L'ennui est que cette atmosphère opaque interdit toute observation de la surface du satellite. L'épais manteau nuageux reste malgré tout transparent à certaines longueurs d'onde. Plusieurs observations réalisées dans l'infrarouge depuis la Terre ou à partir du télescope spatial Hubble ont ainsi permis d'observer des « taches » à la surface du satellite. Correspondent-elles à des lacs ? Des montagnes ? Il semble encore un peu tôt pour répondre à cette interrogation.

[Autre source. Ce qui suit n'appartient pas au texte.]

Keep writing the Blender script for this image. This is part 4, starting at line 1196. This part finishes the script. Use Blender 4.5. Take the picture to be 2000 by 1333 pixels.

Mais si Titan intéresse autant les scientifiques, c'est essentiellement parce que le satellite présente des caractéristiques proches de celles de la Terre juste avant l'apparition de la vie. On sait en effet que Titan est riche en hydrocarbures (éthane, méthane...) et autres molécules carbonées complexes (en particulier de l'acide cyanhydrique). Il n'est pas impossible que Titan soit le siège d'une chimie prébiotique...

Durant la descente...

C'est dire si le largage de Huygens est attendu. Le 14 janvier 2005, la sonde plongera ainsi dans les brumes de Titan. Durant les deux heures et demi de descente, accroché à un parachute, elle réalisera quelques images et étudiera les propriétés de l'atmosphère du satellite. Nul ne sait si Huygens atterrira sur une surface solide ou liquide. La sonde a donc été conçue pour se poser sur tout type de terrain.

Quoiqu'il en soit, en raison de la température extrêmement basse qui règne sur le planétoïde (-175°C), Huygens s'éteindra quelques minutes après son atterrissage. Au moins espère-t-on qu'elle pourra réaliser quelques analyses de terrain avant.